House prices in the world’s key cities showed their first quarterly fall since 2022 in the first three months of 2024, according to Knight Frank.
The property firm said the 0.4 per cent fall was not surprising given that quarterly growth averaged just 0.6 per cent in 2023. So far 2024 has been an even more difficult year, with the Eurozone crisis continuing and a slowdown in the Asian economies.
London (11.3 per cent) was one of just four global cities to see double digit house price growth over the last 12 months. Nairobi (24.2 per cent), Jakarta (14.3 per cent) and Miami (13.9 per cent) joined the UK capital in the exclusive club as prices across all global cities rose just 1.4 per cent in the year to March 2024.
Knight Frank said that London and Singapore both showed that there is still resilience in prime markets as they shrugged off the introduction of higher rates of stamp duty in the first quarter of 2024.

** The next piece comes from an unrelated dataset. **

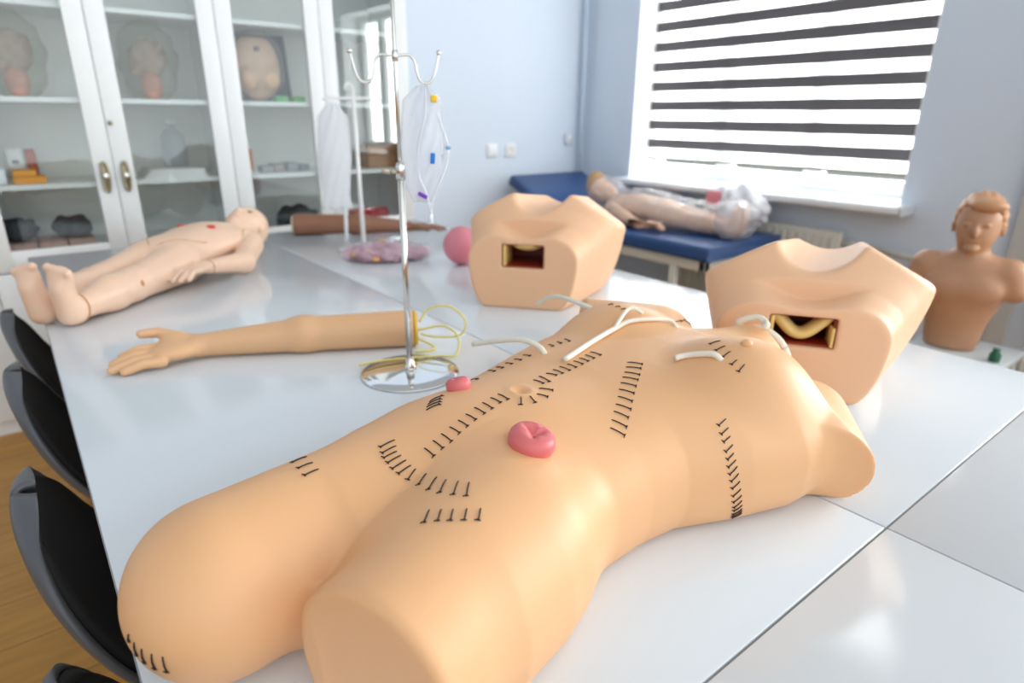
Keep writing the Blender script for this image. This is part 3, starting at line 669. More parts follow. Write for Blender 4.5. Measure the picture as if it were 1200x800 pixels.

In London prices and applicants both increased despite the introduction of seven per cent stamp duty on properties over £2m. In Singapore a new 10 per cent rate for foreign buyers introduced in December 2023 dented demand but not prices.
Nicholas Holt, Knight Frank’s Asia-Pacific research director, said: “Prices not only held up but actually increased slightly at the very top end of the Singapore market in Q1 2024. This was not only due to fairly resilient domestic demand, but also due to wealthy Chinese, Indonesian and Indian buyers who continued to buy in this segment of the market undeterred by the surtax.”
Knight Frank expects prices to remain subdued in 2024 with London, Moscow, Jakarta, Nairobi and Singapore expected to be the strongest performers.
However, it says a new deflationary cycle in the luxury global market is unlikely as capital flight continues to cities with low political risk, good security and ideally a tax regime friendly to people with high net worth.